Please document you process as this will help in giving you a
solution along with the pictures.

Umesh


#13
1. I was really surprised to learn that Stuller uses very small
amounts of zinc in their 18K Pd rolling alloy! I wonder why they
would do that. I make my own Pd white gold and just use pd,
silver, and copper. It rolls out fine and is very pleasant to work
with. 

I make my own 14k Pd white and the zinc helps with several aspects
of making a good rolling alloy even though it is more important in
casting alloys. Here is an excellent paper on alloying elements for
gold alloys and what they do good and bad in the alloy.

Optimizing Gold Alloys For The Manufacturing Process


#14

I can recall during a casting course in Germany (Harbach) that the
teacher always added a small amount of pure zinc in a crucible (500gr
molten metal) .

It improved the fluidity quite a bit according to this older
knowledgable person.

Another advantage was that it toke care about excessive amount of
oxygen in the fluid metal.

It only toke a 1cm " of zinc being about 1mm thickness to get the
job done and a good stire with a carbon rod.

The piece of zinc immediately disappeared as it hitted the molten
metal.

I still don’t understand why the zinc doesn’t evaporate a soon as it
is untroduced to the molten metal but appearently it does the job.

I never encountered problems anymore with my castings following this
procedure.

That in addition to James Binion statement.

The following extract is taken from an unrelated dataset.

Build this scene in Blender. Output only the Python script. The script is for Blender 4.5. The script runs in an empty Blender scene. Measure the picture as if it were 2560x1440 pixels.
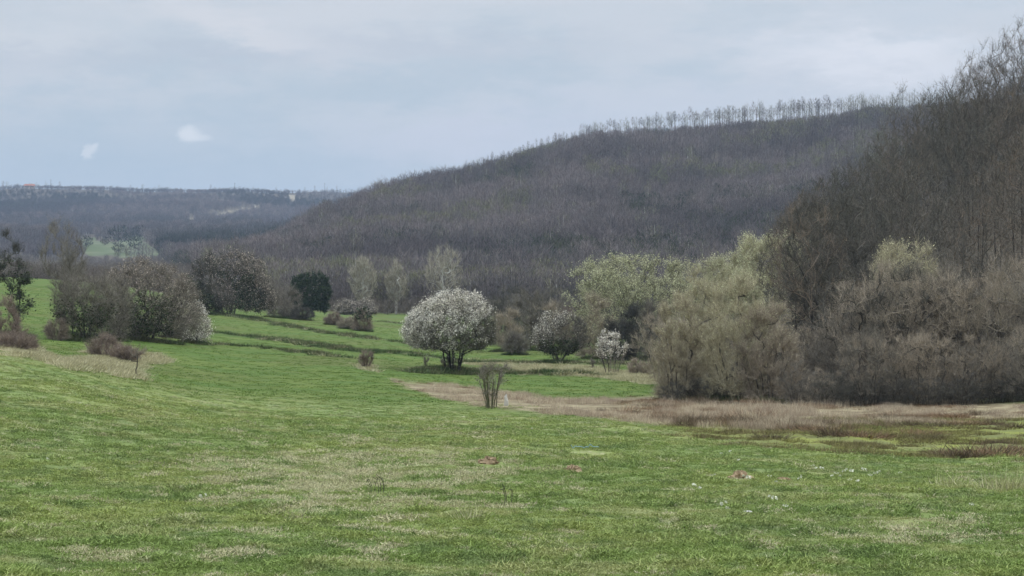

For whatever it’s worth it.


#15
Here is an excellent paper on alloying elements for gold alloys and
what they do good and bad in the alloy. Optimizing Gold Alloys For
The Manufacturing Process http://www.ganoksin.com/gnkurl/12k 

Thanks James. Interesting article. My concern is always the melting
point, as I usually use several alloys in the same piece.

Janet in Jerusalem


#16

Re Jo H.'s advice to forge on all sides then anneal prior to
rolling. Doesn’t the annealing ‘undo’ the molecular alinement you
achieve from forging? What does forging on all side accomplish?
Isthis advise also applicable to high carat gold? I’m never really
sure if I’m getting a benefit from forging before annealing. Thanks
to those who know these things for sharing their knowledge.

Leslie Chapman
Fortymile Gold


#17

Leslie- Well the technical answer to your question is “Heck if I
know”.

All I know is that my ingots don’t crack on the edges if I forge
first.

James Binnion should know the real metallurgical answer.

Have fun and make lots of jewelry.
Jo Haemer
timothywgreen.com


#18

Hello Leslie.

I had the same problem with my 18 carat palladium white gold. The
refiner told me palladium white gold is a very sensitive to oxygen
from the air or from an oxidising flame. It?s a palladium in the
metal that does it. You need to use a neutral flame and keep this
flame on the metal at all times so that the molten metal is not
exposed to the oxygen in the air. When you pour the metal play the
flame over the bar in the skillet to prevent the oxygen from coming
into contact with the metal.

I have done this for about a year now and my palladium white golds
roll like they have just come from the refiner’s. I have passed this
technique onto other jewellers I know and they have had the same
results.

This will only work if your metals are clean. Unfortunately if you
have impurities in your metals this technique won’t help.